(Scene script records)
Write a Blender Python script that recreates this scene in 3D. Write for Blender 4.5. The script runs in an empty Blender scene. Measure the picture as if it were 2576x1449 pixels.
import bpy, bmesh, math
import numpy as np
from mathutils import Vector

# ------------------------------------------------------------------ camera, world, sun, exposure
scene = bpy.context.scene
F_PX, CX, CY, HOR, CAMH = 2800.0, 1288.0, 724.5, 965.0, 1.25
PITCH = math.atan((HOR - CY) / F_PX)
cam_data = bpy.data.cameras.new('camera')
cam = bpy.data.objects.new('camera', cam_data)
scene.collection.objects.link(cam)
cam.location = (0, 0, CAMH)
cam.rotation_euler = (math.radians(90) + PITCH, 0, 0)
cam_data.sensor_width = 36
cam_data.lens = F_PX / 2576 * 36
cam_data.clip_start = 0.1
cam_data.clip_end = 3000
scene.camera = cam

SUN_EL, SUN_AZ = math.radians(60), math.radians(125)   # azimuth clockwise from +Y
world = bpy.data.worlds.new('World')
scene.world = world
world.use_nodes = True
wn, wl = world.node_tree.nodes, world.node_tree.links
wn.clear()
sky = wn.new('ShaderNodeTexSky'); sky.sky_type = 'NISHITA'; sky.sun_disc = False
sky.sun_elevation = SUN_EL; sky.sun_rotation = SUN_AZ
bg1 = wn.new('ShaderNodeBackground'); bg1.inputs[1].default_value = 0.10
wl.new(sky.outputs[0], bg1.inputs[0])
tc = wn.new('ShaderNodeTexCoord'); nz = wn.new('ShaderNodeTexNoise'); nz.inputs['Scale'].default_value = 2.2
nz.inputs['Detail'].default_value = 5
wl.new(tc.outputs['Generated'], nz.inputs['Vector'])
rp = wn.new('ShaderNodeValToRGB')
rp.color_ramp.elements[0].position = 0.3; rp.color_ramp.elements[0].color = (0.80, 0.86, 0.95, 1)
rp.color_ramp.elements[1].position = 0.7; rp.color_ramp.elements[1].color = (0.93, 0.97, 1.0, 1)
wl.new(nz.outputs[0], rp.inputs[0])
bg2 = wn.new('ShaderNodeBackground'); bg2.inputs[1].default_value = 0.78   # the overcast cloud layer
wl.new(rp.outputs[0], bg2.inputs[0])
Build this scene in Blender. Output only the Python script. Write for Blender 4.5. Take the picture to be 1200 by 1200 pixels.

What you will do: From the opening line of the data above, please print each line as written up to and including the line that contains "from mathutils import Vector", and nothing more.

Answer for the task:
Write a Blender Python script that recreates this scene in 3D. Write for Blender 4.5. The script runs in an empty Blender scene. Measure the picture as if it were 2576x1449 pixels.
import bpy, bmesh, math
import numpy as np
from mathutils import Vector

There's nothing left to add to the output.